* **What you need to do**
Return the listing below in full, with every line exactly as it is.

* **Rows**
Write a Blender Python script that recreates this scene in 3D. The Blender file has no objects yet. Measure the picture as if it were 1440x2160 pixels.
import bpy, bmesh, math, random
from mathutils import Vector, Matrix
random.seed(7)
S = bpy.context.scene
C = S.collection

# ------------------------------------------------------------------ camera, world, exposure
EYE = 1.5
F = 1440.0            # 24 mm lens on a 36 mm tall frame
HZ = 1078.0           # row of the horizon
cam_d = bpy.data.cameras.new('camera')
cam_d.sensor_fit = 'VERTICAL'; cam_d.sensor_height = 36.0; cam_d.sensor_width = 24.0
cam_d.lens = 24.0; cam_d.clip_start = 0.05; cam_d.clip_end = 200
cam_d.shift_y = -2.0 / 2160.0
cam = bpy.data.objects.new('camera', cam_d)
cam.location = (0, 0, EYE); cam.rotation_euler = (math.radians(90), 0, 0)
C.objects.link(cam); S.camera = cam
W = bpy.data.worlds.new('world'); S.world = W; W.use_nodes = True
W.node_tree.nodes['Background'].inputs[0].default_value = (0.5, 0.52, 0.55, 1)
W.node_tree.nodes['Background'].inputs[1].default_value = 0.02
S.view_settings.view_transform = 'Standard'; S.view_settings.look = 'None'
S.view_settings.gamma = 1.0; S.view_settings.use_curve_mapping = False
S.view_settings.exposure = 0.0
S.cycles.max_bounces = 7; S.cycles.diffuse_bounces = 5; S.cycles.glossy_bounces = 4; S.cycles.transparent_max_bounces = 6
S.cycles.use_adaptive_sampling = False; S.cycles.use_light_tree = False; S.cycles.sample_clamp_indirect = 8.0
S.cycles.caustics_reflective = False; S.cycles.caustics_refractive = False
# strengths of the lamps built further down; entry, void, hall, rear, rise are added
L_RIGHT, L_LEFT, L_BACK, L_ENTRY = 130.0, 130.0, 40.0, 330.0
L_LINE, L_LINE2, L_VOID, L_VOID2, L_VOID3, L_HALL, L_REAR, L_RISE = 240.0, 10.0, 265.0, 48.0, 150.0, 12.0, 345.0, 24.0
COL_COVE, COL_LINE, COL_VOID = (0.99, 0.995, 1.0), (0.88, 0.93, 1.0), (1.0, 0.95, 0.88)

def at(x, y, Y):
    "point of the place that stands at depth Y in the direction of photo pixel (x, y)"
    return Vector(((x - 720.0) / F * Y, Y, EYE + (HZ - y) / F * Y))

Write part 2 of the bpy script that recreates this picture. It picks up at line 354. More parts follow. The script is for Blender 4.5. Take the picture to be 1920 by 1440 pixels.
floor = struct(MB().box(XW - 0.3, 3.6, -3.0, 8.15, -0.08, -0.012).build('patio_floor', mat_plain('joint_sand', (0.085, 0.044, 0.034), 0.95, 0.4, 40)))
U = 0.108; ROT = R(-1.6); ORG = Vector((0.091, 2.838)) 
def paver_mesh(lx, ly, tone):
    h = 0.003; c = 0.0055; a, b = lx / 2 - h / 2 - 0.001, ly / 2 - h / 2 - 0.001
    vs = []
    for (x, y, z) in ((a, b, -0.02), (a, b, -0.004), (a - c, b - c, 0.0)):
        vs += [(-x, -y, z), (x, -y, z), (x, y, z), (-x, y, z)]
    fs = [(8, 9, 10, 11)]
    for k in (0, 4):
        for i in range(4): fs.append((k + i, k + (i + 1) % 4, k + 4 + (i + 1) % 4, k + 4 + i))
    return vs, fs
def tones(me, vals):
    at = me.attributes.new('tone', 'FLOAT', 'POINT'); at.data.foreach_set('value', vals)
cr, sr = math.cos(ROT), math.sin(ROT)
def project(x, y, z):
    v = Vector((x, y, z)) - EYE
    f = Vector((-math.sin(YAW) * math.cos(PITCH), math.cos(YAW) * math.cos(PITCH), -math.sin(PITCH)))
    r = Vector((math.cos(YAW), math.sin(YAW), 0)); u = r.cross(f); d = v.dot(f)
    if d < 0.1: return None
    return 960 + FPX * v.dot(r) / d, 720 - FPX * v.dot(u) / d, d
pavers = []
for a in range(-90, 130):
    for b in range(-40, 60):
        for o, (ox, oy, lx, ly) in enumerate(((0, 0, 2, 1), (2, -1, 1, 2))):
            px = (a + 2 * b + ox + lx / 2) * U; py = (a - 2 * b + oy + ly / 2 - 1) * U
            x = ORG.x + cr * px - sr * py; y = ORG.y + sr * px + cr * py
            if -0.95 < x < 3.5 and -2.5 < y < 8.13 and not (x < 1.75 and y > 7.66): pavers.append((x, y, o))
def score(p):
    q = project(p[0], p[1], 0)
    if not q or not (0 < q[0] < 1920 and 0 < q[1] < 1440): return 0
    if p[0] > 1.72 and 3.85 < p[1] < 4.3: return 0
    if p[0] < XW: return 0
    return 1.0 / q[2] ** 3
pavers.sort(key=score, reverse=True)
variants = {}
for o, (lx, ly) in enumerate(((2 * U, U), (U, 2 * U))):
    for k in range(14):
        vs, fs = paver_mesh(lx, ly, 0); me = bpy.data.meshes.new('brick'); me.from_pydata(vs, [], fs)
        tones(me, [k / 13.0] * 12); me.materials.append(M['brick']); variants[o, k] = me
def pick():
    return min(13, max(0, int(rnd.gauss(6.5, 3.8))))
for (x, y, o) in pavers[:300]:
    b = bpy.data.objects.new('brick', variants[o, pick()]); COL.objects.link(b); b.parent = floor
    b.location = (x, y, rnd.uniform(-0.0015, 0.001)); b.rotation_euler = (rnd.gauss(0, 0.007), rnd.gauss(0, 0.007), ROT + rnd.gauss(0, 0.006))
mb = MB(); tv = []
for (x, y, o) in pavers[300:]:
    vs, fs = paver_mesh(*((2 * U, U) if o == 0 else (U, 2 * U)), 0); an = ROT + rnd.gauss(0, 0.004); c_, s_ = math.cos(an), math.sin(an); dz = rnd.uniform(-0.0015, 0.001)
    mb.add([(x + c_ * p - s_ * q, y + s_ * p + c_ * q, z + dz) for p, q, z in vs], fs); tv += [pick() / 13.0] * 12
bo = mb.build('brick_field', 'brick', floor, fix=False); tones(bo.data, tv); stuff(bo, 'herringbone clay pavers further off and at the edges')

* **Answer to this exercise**
Write a Blender Python script that recreates this scene in 3D. The Blender file has no objects yet. Measure the picture as if it were 1440x2160 pixels.
import bpy, bmesh, math, random
from mathutils import Vector, Matrix
random.seed(7)
S = bpy.context.scene
C = S.collection

# ------------------------------------------------------------------ camera, world, exposure
EYE = 1.5
F = 1440.0            # 24 mm lens on a 36 mm tall frame
HZ = 1078.0           # row of the horizon
cam_d = bpy.data.cameras.new('camera')
cam_d.sensor_fit = 'VERTICAL'; cam_d.sensor_height = 36.0; cam_d.sensor_width = 24.0
cam_d.lens = 24.0; cam_d.clip_start = 0.05; cam_d.clip_end = 200
cam_d.shift_y = -2.0 / 2160.0
cam = bpy.data.objects.new('camera', cam_d)
cam.location = (0, 0, EYE); cam.rotation_euler = (math.radians(90), 0, 0)
C.objects.link(cam); S.camera = cam
W = bpy.data.worlds.new('world'); S.world = W; W.use_nodes = True
W.node_tree.nodes['Background'].inputs[0].default_value = (0.5, 0.52, 0.55, 1)
W.node_tree.nodes['Background'].inputs[1].default_value = 0.02
S.view_settings.view_transform = 'Standard'; S.view_settings.look = 'None'
S.view_settings.gamma = 1.0; S.view_settings.use_curve_mapping = False
S.view_settings.exposure = 0.0
S.cycles.max_bounces = 7; S.cycles.diffuse_bounces = 5; S.cycles.glossy_bounces = 4; S.cycles.transparent_max_bounces = 6
S.cycles.use_adaptive_sampling = False; S.cycles.use_light_tree = False; S.cycles.sample_clamp_indirect = 8.0
S.cycles.caustics_reflective = False; S.cycles.caustics_refractive = False
# strengths of the lamps built further down; entry, void, hall, rear, rise are added
L_RIGHT, L_LEFT, L_BACK, L_ENTRY = 130.0, 130.0, 40.0, 330.0
L_LINE, L_LINE2, L_VOID, L_VOID2, L_VOID3, L_HALL, L_REAR, L_RISE = 240.0, 10.0, 265.0, 48.0, 150.0, 12.0, 345.0, 24.0
COL_COVE, COL_LINE, COL_VOID = (0.99, 0.995, 1.0), (0.88, 0.93, 1.0), (1.0, 0.95, 0.88)

def at(x, y, Y):
    "point of the place that stands at depth Y in the direction of photo pixel (x, y)"
    return Vector(((x - 720.0) / F * Y, Y, EYE + (HZ - y) / F * Y))

Write part 2 of the bpy script that recreates this picture. It picks up at line 354. More parts follow. The script is for Blender 4.5. Take the picture to be 1920 by 1440 pixels.
floor = struct(MB().box(XW - 0.3, 3.6, -3.0, 8.15, -0.08, -0.012).build('patio_floor', mat_plain('joint_sand', (0.085, 0.044, 0.034), 0.95, 0.4, 40)))
U = 0.108; ROT = R(-1.6); ORG = Vector((0.091, 2.838)) 
def paver_mesh(lx, ly, tone):
    h = 0.003; c = 0.0055; a, b = lx / 2 - h / 2 - 0.001, ly / 2 - h / 2 - 0.001
    vs = []
    for (x, y, z) in ((a, b, -0.02), (a, b, -0.004), (a - c, b - c, 0.0)):
        vs += [(-x, -y, z), (x, -y, z), (x, y, z), (-x, y, z)]
    fs = [(8, 9, 10, 11)]
    for k in (0, 4):
        for i in range(4): fs.append((k + i, k + (i + 1) % 4, k + 4 + (i + 1) % 4, k + 4 + i))
    return vs, fs
def tones(me, vals):
    at = me.attributes.new('tone', 'FLOAT', 'POINT'); at.data.foreach_set('value', vals)
cr, sr = math.cos(ROT), math.sin(ROT)
def project(x, y, z):
    v = Vector((x, y, z)) - EYE
    f = Vector((-math.sin(YAW) * math.cos(PITCH), math.cos(YAW) * math.cos(PITCH), -math.sin(PITCH)))
    r = Vector((math.cos(YAW), math.sin(YAW), 0)); u = r.cross(f); d = v.dot(f)
    if d < 0.1: return None
    return 960 + FPX * v.dot(r) / d, 720 - FPX * v.dot(u) / d, d
pavers = []
for a in range(-90, 130):
    for b in range(-40, 60):
        for o, (ox, oy, lx, ly) in enumerate(((0, 0, 2, 1), (2, -1, 1, 2))):
            px = (a + 2 * b + ox + lx / 2) * U; py = (a - 2 * b + oy + ly / 2 - 1) * U
            x = ORG.x + cr * px - sr * py; y = ORG.y + sr * px + cr * py
            if -0.95 < x < 3.5 and -2.5 < y < 8.13 and not (x < 1.75 and y > 7.66): pavers.append((x, y, o))
def score(p):
    q = project(p[0], p[1], 0)
    if not q or not (0 < q[0] < 1920 and 0 < q[1] < 1440): return 0
    if p[0] > 1.72 and 3.85 < p[1] < 4.3: return 0
    if p[0] < XW: return 0
    return 1.0 / q[2] ** 3
pavers.sort(key=score, reverse=True)
variants = {}
for o, (lx, ly) in enumerate(((2 * U, U), (U, 2 * U))):
    for k in range(14):
        vs, fs = paver_mesh(lx, ly, 0); me = bpy.data.meshes.new('brick'); me.from_pydata(vs, [], fs)
        tones(me, [k / 13.0] * 12); me.materials.append(M['brick']); variants[o, k] = me
def pick():
    return min(13, max(0, int(rnd.gauss(6.5, 3.8))))
for (x, y, o) in pavers[:300]:
    b = bpy.data.objects.new('brick', variants[o, pick()]); COL.objects.link(b); b.parent = floor
    b.location = (x, y, rnd.uniform(-0.0015, 0.001)); b.rotation_euler = (rnd.gauss(0, 0.007), rnd.gauss(0, 0.007), ROT + rnd.gauss(0, 0.006))
mb = MB(); tv = []
for (x, y, o) in pavers[300:]:
    vs, fs = paver_mesh(*((2 * U, U) if o == 0 else (U, 2 * U)), 0); an = ROT + rnd.gauss(0, 0.004); c_, s_ = math.cos(an), math.sin(an); dz = rnd.uniform(-0.0015, 0.001)
    mb.add([(x + c_ * p - s_ * q, y + s_ * p + c_ * q, z + dz) for p, q, z in vs], fs); tv += [pick() / 13.0] * 12
bo = mb.build('brick_field', 'brick', floor, fix=False); tones(bo.data, tv); stuff(bo, 'herringbone clay pavers further off and at the edges')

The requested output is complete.